Whether or not this further division between the republican politicians is resolved, the   demand for major change, without specifying that change, is not only curious, it is worse. What is being demanded is that the Australian people cast a vote of no confidence in one of the world’s most successful constitutions, without knowing what, if anything, is to fill the vacuum.

It is difficult to imagine a more irresponsible proposal.

The flaw in all this involves a refusal to countenance the existence of that vast institution at the heart of the constitutional system, the Crown. Hitherto all significant proposals for  republican change  have been based on this denial and involve an attempt to graft a republic onto an intrinsically monarchical constitutional system. Note that I refer to the broader constitutional system, of which the Australian Federal Constitution is but a part.
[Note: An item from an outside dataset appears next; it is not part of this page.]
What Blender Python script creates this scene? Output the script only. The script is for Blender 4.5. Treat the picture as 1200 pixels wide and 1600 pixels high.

The point is that in the way it was drafted, in the way in which it was approved, and in the way it which it has allowed Australia to develop and to play a significant role in the world in the defence of freedom, the Australian Constitution must be counted among the world’s most successful.   Nevertheless, change to a particular republican model is possible, if that were the considered wish of the Australian people. What is not possible is change to “a” republic. The Constitution, wisely in my view, does not permit this vagueness. Those who say they are republican but have no idea of the sort of republic they want have just not taken the first essential step in the debate - determining precisely what is to be changed and why.
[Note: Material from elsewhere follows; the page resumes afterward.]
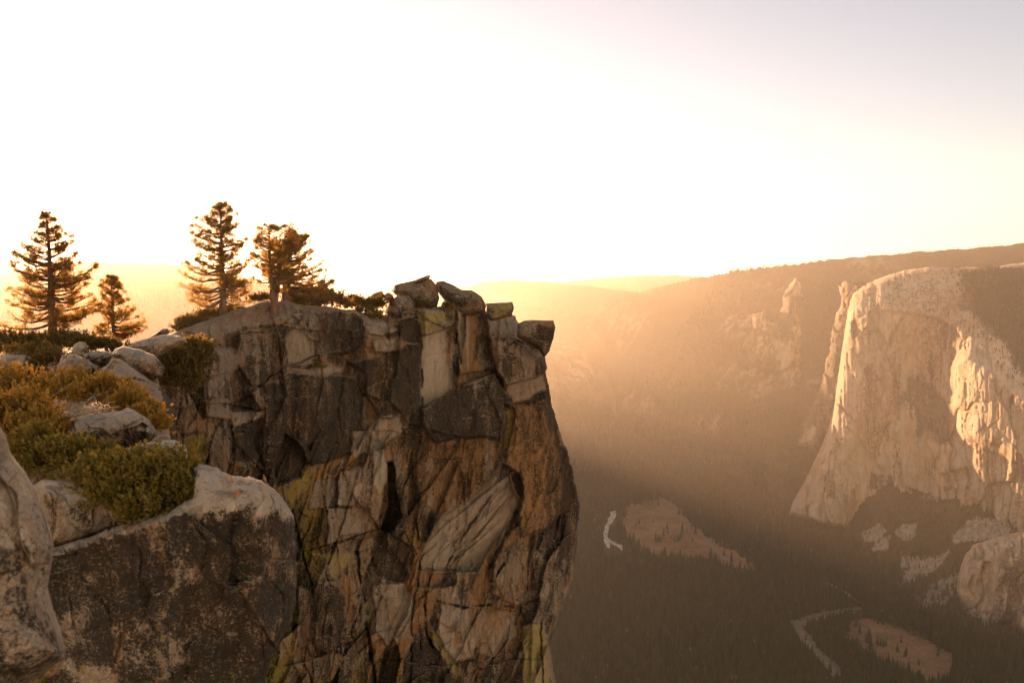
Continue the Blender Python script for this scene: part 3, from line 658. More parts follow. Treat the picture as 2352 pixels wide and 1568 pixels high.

Such is the poverty of republican theory that comfort is sought in the presumption that a republic is inevitable. Note that this is an undefined republic. What is being predicted is that the Australian people will abandon their highly successful Constitution in return for “a” republic, that is any republic.   A perusal of the referendum campaigns before and since the foundation of the nation indicates that, as the Hon. Richard McGarvie used to say, Australians are “a wise constitutional people.” And as we are famously informed, the only things inevitable are death and taxes. Those of an age will recall a view proclaimed by many, including those who did not wish it to be so, that some form of socialism was inevitable - if not Stalinism, then at least that brand of  socialism that required that  the commanding heights of the economy be publicly owned or controlled. Those who propose a socialist future are now are a small minority, and even fewer would say today that socialism is inevitable.